Médéric Collignon

15/07/2011

Le Triton - Les Lilas

Par Martial Briclot

Photos: Mathieu Teissier

Site du groupe : www.myspace.com/medericollignofficial

Médéric Collignon n’hésite jamais à susciter la controverse et pousser les puristes à hurler au blasphème : en effet, bien rares sont les artistes qu’il n’ose aller chatouiller au travers de ses différents projets de relecture. Ainsi, après avoir arrangé et dérangé Miles Davis ou Ennio Morricone, il se frotte cette fois à celui qu’il nomme, non sans malice, le Roi frippé.

Si le Triton affiche complet, la scène est tout aussi saturée de musiciens. Entre l’espace pris par le maître de cérémonie, les deux quatuors à cordes et l’ensemble Jus de Bocse, on en vient à se dire que le prochain projet de ce trublion nécessitera d’abattre un pan de mur pour s’adapter à sa démesure.

Fier de son t-shirt multiréférentiel (un lézard… ressemblant fort à un Triton, sur fond rouge), Médéric Collignon a tôt fait de susciter l’adhésion en lançant un « Red » salvateur et jouissif, à partir duquel il ne cesse de se jouer du public et de ses attentes, se détournant des classiques pour mieux l’embarquer à bord de « son » Crimson. Tout juste nous accordera t-il un « 21st Century Schizoid Man », qu’il passe entièrement à la moulinette des cordes, façon express. On imagine que ces choix ont pu être en partie dictés par des contraintes artistiques, privilégiant les instrumentaux aux morceaux chantés, mais c’est l’impertinence et l’éclectisme de notre homme qui prédominent, celui-ci n’hésitant pas à titiller sans vergogne les albums post-1980. Certains, cherchant des repères (ou un vent frais venu de leurs jeunes années ?) auront pu être déçus, d’autres, les plus nombreux sans le moindre doute, se sont laissés convaincre, pour oublier rapidement le Roi au profit de son Fou, aussi incontrôlable qu’insaisissable.

Irréprochable dans son interprétation, le trompettiste et cornettiste défie Robert Fripp au corps à corps pour offrir un concert intensément électrique, pétri de sueur et de rock. Nul besoin de guitare : quelques effets choisis avec pertinence, un groupe solide et une bonne dose de créativité feront l’affaire. Dressant un majeur bien tendu aux conventions, Médéric Collignon surprend par un solo vocal, dans son style reconnaissable entre mille, mêlant chant, beatbox et air guitar. Les bégueules sectaires auront détesté, ils auront bien été les seuls.

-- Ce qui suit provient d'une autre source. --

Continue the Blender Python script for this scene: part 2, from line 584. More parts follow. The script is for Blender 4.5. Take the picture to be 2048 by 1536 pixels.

En constante implication physique, Médéric Collignon creuse les sons et malaxe les harmonies, tout en dirigeant les cordes telles une extension de son propre corps. Il instaure une tension permanente et canalise les énergies pour transmettre à l’auditoire cette passion et ce plaisir quasi-charnel qu’il semble éprouver. Mission parfaitement remplie si l’on en juge par l’épuisement physique global au sortir de la salle, couplé aux francs sourires qui s’échangent.

Sans conteste, l’atout majeur de cet ensemble reste le Jus de Bocse lui-même, auquel le trompettiste semble vouer une confiance aveugle. Seul Philippe Gleizes, héritier de l’école Vander, retient quelque peu sa frappe, ce que la proximité des cordes explique sans peine. Les deux quatuors sont en effet à l’honneur, et amplement sollicitées pour des activités peu orthodoxes, chant ou soundpainting faisant désormais partie de leurs attributions. Seul regret, un mix qui ne leur fût pas toujours favorable mais que l’on pardonnera aisément étant donné les difficultés à sonoriser une telle formation.

Dans une démarche proche d’un Zappa, Médéric Collignon jongle avec l’humour, l’impertinence et la virtuosité pour offrir un spectacle pur, généreux et spontané. S’il est des instants rares que l’on souhaiterait reproduire à l’infini, cette soirée en fait indéniablement partie.